Perversion.

Cement, Plaster, Wood, Paraffin Wax, Bugs. 16x19x34in. 2024.

Tentative. Running my fingers across the coarse edge of the tub. Deteriorating. Grains crumble from their rightful positions and into my hands. Stable but so delicate. I can feel the material eroding in my hand. Itsstillthere. No matter how many fragments of the whole I crumble, the figure remains. 


Heavy. Daunting.               Cold.


“I surrender.” I whisper to the figure engulfed in burden. 

With that

I am consumed. 






Art as a practice, for me, has always been about conveying to others the things that I am unable or unwilling to share verbally. Perversion is a dive into the dark abyss of memory.

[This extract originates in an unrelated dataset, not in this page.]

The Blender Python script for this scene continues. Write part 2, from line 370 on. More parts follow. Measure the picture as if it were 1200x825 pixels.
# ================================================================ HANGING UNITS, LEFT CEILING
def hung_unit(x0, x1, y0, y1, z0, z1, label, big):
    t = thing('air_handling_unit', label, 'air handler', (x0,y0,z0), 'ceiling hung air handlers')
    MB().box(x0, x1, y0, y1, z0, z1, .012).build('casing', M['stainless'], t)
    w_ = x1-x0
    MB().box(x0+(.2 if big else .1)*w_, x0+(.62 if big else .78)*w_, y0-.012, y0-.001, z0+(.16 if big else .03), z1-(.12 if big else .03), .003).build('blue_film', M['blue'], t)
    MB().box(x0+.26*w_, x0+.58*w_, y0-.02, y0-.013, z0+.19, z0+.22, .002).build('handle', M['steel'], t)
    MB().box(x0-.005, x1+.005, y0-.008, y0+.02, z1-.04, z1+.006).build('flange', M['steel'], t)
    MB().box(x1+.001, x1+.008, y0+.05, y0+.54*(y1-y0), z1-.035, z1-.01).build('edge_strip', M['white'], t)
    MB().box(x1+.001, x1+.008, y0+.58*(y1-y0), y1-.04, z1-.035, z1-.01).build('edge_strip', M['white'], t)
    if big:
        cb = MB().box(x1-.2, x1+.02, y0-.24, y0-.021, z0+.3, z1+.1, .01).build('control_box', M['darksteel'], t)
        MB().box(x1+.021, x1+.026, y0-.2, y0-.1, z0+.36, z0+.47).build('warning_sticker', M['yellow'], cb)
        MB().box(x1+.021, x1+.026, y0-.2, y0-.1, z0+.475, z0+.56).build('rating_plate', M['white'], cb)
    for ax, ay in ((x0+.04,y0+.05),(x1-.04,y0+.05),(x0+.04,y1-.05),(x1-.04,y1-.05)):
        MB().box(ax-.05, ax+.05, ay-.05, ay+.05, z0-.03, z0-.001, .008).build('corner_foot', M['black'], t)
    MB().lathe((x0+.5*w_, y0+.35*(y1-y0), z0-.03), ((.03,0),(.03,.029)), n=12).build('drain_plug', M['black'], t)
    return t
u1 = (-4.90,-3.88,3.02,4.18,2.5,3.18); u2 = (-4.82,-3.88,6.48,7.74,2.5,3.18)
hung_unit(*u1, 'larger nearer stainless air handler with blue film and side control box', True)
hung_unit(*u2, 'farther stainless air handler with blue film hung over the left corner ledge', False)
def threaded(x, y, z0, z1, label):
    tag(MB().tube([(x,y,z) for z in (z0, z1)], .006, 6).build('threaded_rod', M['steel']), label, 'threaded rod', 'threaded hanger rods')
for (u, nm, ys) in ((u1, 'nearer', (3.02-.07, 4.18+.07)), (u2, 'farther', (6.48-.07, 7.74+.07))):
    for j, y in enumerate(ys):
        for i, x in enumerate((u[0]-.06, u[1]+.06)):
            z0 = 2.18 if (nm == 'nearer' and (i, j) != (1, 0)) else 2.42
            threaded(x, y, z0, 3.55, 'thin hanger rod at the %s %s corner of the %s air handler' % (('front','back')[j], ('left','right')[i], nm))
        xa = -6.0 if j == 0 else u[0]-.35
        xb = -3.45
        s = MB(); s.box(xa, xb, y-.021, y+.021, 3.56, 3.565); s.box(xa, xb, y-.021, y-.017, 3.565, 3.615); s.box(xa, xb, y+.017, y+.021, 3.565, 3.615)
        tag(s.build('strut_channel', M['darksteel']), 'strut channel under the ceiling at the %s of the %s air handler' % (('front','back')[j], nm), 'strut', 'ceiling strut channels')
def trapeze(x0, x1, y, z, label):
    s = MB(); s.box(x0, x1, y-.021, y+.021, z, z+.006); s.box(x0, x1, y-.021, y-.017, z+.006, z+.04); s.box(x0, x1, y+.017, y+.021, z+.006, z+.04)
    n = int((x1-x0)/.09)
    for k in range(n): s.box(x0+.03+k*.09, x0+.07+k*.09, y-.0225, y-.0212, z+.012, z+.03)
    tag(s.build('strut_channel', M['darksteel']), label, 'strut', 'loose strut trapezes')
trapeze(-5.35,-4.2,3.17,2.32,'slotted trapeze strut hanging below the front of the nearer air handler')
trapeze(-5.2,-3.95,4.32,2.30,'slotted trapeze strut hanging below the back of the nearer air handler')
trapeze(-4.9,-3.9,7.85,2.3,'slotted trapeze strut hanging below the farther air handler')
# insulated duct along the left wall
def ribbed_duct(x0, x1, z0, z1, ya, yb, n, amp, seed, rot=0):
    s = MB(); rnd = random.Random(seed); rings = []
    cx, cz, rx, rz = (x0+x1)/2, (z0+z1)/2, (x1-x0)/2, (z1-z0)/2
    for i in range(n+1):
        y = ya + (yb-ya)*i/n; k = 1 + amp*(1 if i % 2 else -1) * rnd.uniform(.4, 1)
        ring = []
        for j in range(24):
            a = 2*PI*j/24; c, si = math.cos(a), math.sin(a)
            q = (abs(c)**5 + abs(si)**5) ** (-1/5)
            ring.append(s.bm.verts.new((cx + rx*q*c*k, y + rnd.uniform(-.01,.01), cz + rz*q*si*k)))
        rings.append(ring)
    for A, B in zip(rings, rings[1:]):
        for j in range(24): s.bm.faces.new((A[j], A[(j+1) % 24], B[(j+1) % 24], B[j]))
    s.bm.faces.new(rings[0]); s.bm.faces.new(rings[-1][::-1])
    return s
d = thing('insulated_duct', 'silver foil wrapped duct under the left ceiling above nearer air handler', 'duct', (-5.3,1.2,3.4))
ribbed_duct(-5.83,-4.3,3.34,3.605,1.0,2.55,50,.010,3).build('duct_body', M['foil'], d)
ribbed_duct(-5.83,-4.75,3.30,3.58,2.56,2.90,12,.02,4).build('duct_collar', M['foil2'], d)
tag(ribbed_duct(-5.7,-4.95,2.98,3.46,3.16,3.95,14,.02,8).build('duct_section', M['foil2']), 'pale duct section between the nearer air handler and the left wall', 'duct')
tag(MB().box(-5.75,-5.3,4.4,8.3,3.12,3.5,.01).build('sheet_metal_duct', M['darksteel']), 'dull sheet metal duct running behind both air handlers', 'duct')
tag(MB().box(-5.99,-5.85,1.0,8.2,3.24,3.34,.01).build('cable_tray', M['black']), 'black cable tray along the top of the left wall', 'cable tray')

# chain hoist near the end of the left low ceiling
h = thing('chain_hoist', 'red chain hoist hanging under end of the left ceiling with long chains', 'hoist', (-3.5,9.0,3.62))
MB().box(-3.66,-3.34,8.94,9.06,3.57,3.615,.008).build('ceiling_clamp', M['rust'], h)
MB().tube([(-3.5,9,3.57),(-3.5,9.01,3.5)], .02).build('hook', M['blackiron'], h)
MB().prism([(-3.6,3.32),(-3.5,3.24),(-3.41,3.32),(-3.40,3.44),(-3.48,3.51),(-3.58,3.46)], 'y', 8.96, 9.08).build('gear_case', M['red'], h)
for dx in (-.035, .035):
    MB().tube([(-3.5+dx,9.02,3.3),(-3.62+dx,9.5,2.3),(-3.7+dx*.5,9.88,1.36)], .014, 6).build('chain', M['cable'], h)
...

It is an invitation to the viewer to join me in exploring the gravity of the past. 

Warped from its original form by time, I see an image that has been inexplicably woven through the composition of myself as a person. I feebly bat the image out of my mind with a melting arm. I know my hit was not strong enough to dispel the image forever. It will come back time and time again and I will once more wind up my ever drooping arm to deliver another blow. 

Few materials feel as permanent and immoveable as cement. However, this image of a harsh and unchanging material is incorrect. Concrete begins and ends as dust. Few are ever present to see its full life cycle. Cement’s illusion of continuity demands respect. Cement is not to be tormented. 

Bugs, on the other hand, often do the tormenting that cement so effectively fends off. They are intricate, delicate, and essential. They cause a visceral reaction regardless of the unquestionable good they do for the world. Largely avoided and exterminated, bugs act as an effective repellent. Unwilling to compromise, they advance in rank. Steadily approaching their next bald target.